Of course, he realizes that consolidating state IT services may present a bigger challenge than Time Warner or Denver. "[Colorado] had a history of problems with failed and underperforming projects," he said. "It was recognized that basic things were broken and that other states were recognizing tremendous benefits from consolidation."

As in other states that have consolidated, each agency in the executive branch was making its own siloed technology decisions. "There was no enterprise architecture or procurement leverage," he said. An independent study found that the state has 40 data centers, when it probably should have two or three. "There's been no sense of shared services," Locatis said.

He believes the gradual four-phase shift to a centralized IT organization will alleviate many of these problems.
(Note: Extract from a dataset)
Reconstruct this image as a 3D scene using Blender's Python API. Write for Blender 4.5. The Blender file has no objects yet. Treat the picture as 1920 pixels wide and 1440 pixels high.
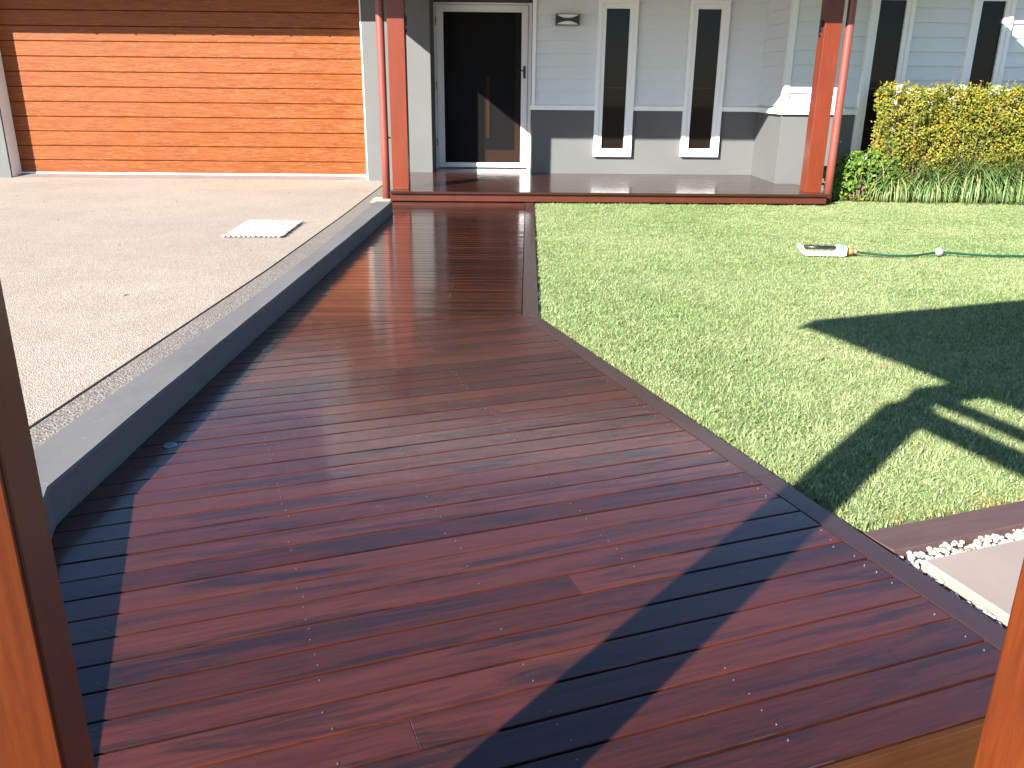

Among his first moves were hiring an enterprise architecture team leader and the development of new governance structures. "We can do a much better job of vendor selection, rolling out large IT projects and prioritizing them," he said.

Having led Denver's consolidation, Locatis learned that political and employee-relationship issues must be addressed head-on. Hired in January 2007, Locatis agreed with Gov. Bill Ritter to spend time studying the state's challenges and building bipartisan support for consolidation before approaching the Legislature for approval in 2008. "We studied what other states have done and hired independent groups to do assessments," he said.

His team created a 250-page change-management plan to go along with the legislation for creating the consolidated IT organization, which was working its way through the Legislature in spring 2008. "It maps out the operational consequences and possible pitfalls," Locatis said. His management team held town hall-style meetings to get input from the state's 1,100 IT employees and put hundreds of pages of consolidation-related documents on its Web site. "We're trying to be as transparent as possible," he said, "and I think it will pay off."

Although he may be an agent of change, Locatis gives much of the credit to the governor for the state's willingness to innovate. "In a state that has not seen such change in decades, you need the executive support of someone like Gov. Ritter," he said. "If I didn't have that, I wouldn't be able to move on this so quickly, or perhaps at all."